Doch das genaue Ausmaß der Auswirkungen wird man wohl erst langfristig sehen, so Eckert. „Einige Akteure hatten im ver­gangenen Jahr eine eher optimistische Brille auf und gingen davon aus, dass dies ein kurzfristiges Szenario ist und dass die Werte stabil bleiben. Andere sehen die Unsicherheit als zu groß an und haben mehr ­abgeschrieben. Wir regulieren diese Werte stärker, daher steht bei uns ein negativer Wert im Buch, aber bei anderen war das auch der Fall“, betont Christiane Eckert.

Umdenken gefragt

Trotzdem will PBU Immobilien nicht aufgeben. Im Gegenteil, man wolle den Immobilienanteil durchaus ausbauen, so Eckert. ­Ausschlaggebend sei dabei, dass PBU noch recht viele jüngere Mit­glieder hat „Der überwiegende Teil der Erzieher in Dänemark zahlt in PBU ein, das heißt, wir haben immer noch Mittelzuflüsse und sind daher in der Anlagestrategie nicht unbedingt an liquide Titel gebunden.“ Außerdem sehe man Immobilien nach wie vor als ­einen wichtigen Inflations-Hedge, so Eckert. Mit der Ansicht ist PBU nicht allein. Auch Akademiker-Pension, der 17 Milliarden ­Euro schwere Pensionsfonds der Akademiker, will seinen Immo­bilienanteil innerhalb der nächsten drei Jahre auf sieben bis acht Prozent ausbauen. Dabei ist angesichts des kleinen Marktes ­allerdings ­Umdenken gefragt. Zwar entscheiden Pensionseinrichtungen wie PBU und Akademiker-Pension über erhebliche Anlagevolumina, im Vergleich zum sechs Milliarden schweren ATP ­Ejendomme, ­welcher ein internes Immobilienteam von mehr als 130 Kollegen hat, ist es allerdings schwer mitzuhalten.

Für Eckert, eine gebürtige Deutsche, die schon seit 2009 in ­Dänemark lebt und arbeitet, ist die logische Schlussfolgerung, dass man künftig breiter diversifizieren müsse, sowohl auf geogra­fischer Ebene als auch bezüglich der Sektoren. „Historisch gesehen hat PBU einen Fokus auf Wohnimmobilien in Dänemark gehabt. ­Unser Portfolio ist zwar gewachsen, aber 90 Prozent unserer ­Anlagen sind in Dänemark, davon ein überwiegender Teil in direkt gehaltenen Immobilien, der Rest in Joint Ventures und knapp zehn Prozent sind im Ausland.“

Dahinter steckt der Gedanke, dass sich Immobilien im Ausland schwerer direkt verwalten ließen.
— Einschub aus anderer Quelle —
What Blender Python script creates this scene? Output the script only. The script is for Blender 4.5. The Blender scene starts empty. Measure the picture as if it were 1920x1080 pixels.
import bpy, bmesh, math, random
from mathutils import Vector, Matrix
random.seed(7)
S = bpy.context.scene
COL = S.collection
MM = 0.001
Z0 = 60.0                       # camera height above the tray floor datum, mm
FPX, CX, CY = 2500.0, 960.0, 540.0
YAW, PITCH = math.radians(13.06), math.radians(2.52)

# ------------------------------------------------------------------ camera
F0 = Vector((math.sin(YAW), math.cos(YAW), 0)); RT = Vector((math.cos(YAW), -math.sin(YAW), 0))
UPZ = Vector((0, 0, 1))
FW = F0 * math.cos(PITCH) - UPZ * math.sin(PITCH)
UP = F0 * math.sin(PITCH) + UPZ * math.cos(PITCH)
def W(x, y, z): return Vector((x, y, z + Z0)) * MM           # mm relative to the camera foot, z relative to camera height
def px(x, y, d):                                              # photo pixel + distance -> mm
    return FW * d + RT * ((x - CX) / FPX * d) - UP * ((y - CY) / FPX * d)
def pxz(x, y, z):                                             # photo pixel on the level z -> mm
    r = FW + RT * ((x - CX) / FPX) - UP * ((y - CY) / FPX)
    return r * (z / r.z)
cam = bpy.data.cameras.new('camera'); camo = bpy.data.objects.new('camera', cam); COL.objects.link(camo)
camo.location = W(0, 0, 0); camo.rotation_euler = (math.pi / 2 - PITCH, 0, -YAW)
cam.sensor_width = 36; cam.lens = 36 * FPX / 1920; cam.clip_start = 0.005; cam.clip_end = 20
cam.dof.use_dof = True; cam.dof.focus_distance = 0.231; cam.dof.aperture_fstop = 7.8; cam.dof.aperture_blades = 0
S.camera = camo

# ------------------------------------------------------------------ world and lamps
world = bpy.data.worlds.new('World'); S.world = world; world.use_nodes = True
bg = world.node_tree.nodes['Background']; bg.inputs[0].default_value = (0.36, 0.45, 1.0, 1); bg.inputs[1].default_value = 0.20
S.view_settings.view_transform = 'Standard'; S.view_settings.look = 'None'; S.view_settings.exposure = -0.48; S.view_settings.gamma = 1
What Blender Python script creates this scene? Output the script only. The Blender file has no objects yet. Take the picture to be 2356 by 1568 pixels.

Doch künftig will sich das PBU-Team breiter orientieren. „Unsere ­Strategie 2023 sieht vor, dass wir mehr diversifizieren, sodass ­unser ­Portfolio auch in künftigen ­Krisen stabil ist. Das bedeutet, dass wir uns breiter geografisch ­aufstellen müssen, unter anderem in Westeuropa und den USA, und natürlich gehört da auch Deutschland, der Motor Europas, ­dazu“, so Eckert. Als relativ ­kleine Pensionseinrichtung wolle man am besten ­indirekt über Immo­bilienfonds international expandieren. Wohn­immobilien werden nach wie vor einen hohen ­Stellenwert einnehmen, außerdem inter­essiert sich Eckert auch zunehmend für Logistik.

Ein konstanter Faktor bleibt das Thema Nachhaltigkeit. Als ­Pensionsfonds der Erzieher sei PBU wichtig, dass die Anlagen ­einen sozialen Zweck erfüllen. „Erzieher wird man nicht fürs Geld. Unsere Mitglieder wollen aber mit ihren Einlagen einen sozialen Unterschied machen“, berichtet Eckert. Künftig könnte dies ­vielleicht auch dem deutschen Wohnraum zugutekommen.